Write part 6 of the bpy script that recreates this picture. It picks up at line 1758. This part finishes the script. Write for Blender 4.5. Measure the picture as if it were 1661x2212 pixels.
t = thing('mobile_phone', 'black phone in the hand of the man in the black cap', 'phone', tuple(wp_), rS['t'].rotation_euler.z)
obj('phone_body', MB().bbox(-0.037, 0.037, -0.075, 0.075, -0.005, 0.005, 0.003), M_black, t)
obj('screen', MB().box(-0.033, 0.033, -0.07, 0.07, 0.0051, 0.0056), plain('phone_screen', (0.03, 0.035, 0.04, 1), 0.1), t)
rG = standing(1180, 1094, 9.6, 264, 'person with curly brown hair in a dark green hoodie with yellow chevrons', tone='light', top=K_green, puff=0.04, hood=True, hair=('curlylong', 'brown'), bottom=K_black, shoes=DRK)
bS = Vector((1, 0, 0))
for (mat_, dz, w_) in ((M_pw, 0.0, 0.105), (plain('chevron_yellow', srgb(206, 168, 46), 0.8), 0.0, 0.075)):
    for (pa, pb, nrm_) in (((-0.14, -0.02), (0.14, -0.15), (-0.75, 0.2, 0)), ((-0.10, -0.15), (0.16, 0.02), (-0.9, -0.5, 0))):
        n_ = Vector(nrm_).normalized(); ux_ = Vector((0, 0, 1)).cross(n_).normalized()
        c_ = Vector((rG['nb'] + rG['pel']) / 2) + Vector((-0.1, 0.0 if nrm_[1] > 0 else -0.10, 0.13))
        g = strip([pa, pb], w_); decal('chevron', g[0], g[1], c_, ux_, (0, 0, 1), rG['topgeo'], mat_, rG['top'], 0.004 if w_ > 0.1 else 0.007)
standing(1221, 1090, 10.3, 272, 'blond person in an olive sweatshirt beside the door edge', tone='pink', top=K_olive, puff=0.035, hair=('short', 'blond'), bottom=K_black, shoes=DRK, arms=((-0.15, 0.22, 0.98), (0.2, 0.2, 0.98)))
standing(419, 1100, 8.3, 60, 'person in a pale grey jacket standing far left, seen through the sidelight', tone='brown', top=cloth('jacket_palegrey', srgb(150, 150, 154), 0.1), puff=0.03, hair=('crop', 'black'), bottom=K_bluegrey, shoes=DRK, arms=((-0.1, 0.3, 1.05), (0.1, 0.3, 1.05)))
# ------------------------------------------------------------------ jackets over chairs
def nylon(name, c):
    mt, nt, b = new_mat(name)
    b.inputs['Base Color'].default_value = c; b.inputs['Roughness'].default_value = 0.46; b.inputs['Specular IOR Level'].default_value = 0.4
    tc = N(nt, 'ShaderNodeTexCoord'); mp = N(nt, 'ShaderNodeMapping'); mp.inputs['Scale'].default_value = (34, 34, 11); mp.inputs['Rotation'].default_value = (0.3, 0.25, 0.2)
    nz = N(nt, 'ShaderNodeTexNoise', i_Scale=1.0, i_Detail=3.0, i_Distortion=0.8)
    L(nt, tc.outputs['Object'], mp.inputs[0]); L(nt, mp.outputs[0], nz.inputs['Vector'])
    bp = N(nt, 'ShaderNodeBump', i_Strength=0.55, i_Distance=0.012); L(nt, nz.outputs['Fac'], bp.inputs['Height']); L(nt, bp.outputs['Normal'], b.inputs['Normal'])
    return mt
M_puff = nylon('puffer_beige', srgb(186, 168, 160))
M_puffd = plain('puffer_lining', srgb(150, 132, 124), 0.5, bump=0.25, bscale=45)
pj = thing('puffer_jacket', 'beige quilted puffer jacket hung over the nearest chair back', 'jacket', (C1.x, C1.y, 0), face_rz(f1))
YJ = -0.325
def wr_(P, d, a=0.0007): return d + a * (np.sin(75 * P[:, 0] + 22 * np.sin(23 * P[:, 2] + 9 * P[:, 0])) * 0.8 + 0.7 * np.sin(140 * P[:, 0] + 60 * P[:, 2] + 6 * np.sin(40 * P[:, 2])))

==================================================

Aim of the exercise: Go through the listing above and restate it word for word.

Answer to this exercise:
Write part 6 of the bpy script that recreates this picture. It picks up at line 1758. This part finishes the script. Write for Blender 4.5. Measure the picture as if it were 1661x2212 pixels.
t = thing('mobile_phone', 'black phone in the hand of the man in the black cap', 'phone', tuple(wp_), rS['t'].rotation_euler.z)
obj('phone_body', MB().bbox(-0.037, 0.037, -0.075, 0.075, -0.005, 0.005, 0.003), M_black, t)
obj('screen', MB().box(-0.033, 0.033, -0.07, 0.07, 0.0051, 0.0056), plain('phone_screen', (0.03, 0.035, 0.04, 1), 0.1), t)
rG = standing(1180, 1094, 9.6, 264, 'person with curly brown hair in a dark green hoodie with yellow chevrons', tone='light', top=K_green, puff=0.04, hood=True, hair=('curlylong', 'brown'), bottom=K_black, shoes=DRK)
bS = Vector((1, 0, 0))
for (mat_, dz, w_) in ((M_pw, 0.0, 0.105), (plain('chevron_yellow', srgb(206, 168, 46), 0.8), 0.0, 0.075)):
    for (pa, pb, nrm_) in (((-0.14, -0.02), (0.14, -0.15), (-0.75, 0.2, 0)), ((-0.10, -0.15), (0.16, 0.02), (-0.9, -0.5, 0))):
        n_ = Vector(nrm_).normalized(); ux_ = Vector((0, 0, 1)).cross(n_).normalized()
        c_ = Vector((rG['nb'] + rG['pel']) / 2) + Vector((-0.1, 0.0 if nrm_[1] > 0 else -0.10, 0.13))
        g = strip([pa, pb], w_); decal('chevron', g[0], g[1], c_, ux_, (0, 0, 1), rG['topgeo'], mat_, rG['top'], 0.004 if w_ > 0.1 else 0.007)
standing(1221, 1090, 10.3, 272, 'blond person in an olive sweatshirt beside the door edge', tone='pink', top=K_olive, puff=0.035, hair=('short', 'blond'), bottom=K_black, shoes=DRK, arms=((-0.15, 0.22, 0.98), (0.2, 0.2, 0.98)))
standing(419, 1100, 8.3, 60, 'person in a pale grey jacket standing far left, seen through the sidelight', tone='brown', top=cloth('jacket_palegrey', srgb(150, 150, 154), 0.1), puff=0.03, hair=('crop', 'black'), bottom=K_bluegrey, shoes=DRK, arms=((-0.1, 0.3, 1.05), (0.1, 0.3, 1.05)))
# ------------------------------------------------------------------ jackets over chairs
def nylon(name, c):
    mt, nt, b = new_mat(name)
    b.inputs['Base Color'].default_value = c; b.inputs['Roughness'].default_value = 0.46; b.inputs['Specular IOR Level'].default_value = 0.4
    tc = N(nt, 'ShaderNodeTexCoord'); mp = N(nt, 'ShaderNodeMapping'); mp.inputs['Scale'].default_value = (34, 34, 11); mp.inputs['Rotation'].default_value = (0.3, 0.25, 0.2)
    nz = N(nt, 'ShaderNodeTexNoise', i_Scale=1.0, i_Detail=3.0, i_Distortion=0.8)
    L(nt, tc.outputs['Object'], mp.inputs[0]); L(nt, mp.outputs[0], nz.inputs['Vector'])
    bp = N(nt, 'ShaderNodeBump', i_Strength=0.55, i_Distance=0.012); L(nt, nz.outputs['Fac'], bp.inputs['Height']); L(nt, bp.outputs['Normal'], b.inputs['Normal'])
    return mt
M_puff = nylon('puffer_beige', srgb(186, 168, 160))
M_puffd = plain('puffer_lining', srgb(150, 132, 124), 0.5, bump=0.25, bscale=45)
pj = thing('puffer_jacket', 'beige quilted puffer jacket hung over the nearest chair back', 'jacket', (C1.x, C1.y, 0), face_rz(f1))
YJ = -0.325
def wr_(P, d, a=0.0007): return d + a * (np.sin(75 * P[:, 0] + 22 * np.sin(23 * P[:, 2] + 9 * P[:, 0])) * 0.8 + 0.7 * np.sin(140 * P[:, 0] + 60 * P[:, 2] + 6 * np.sin(40 * P[:, 2])))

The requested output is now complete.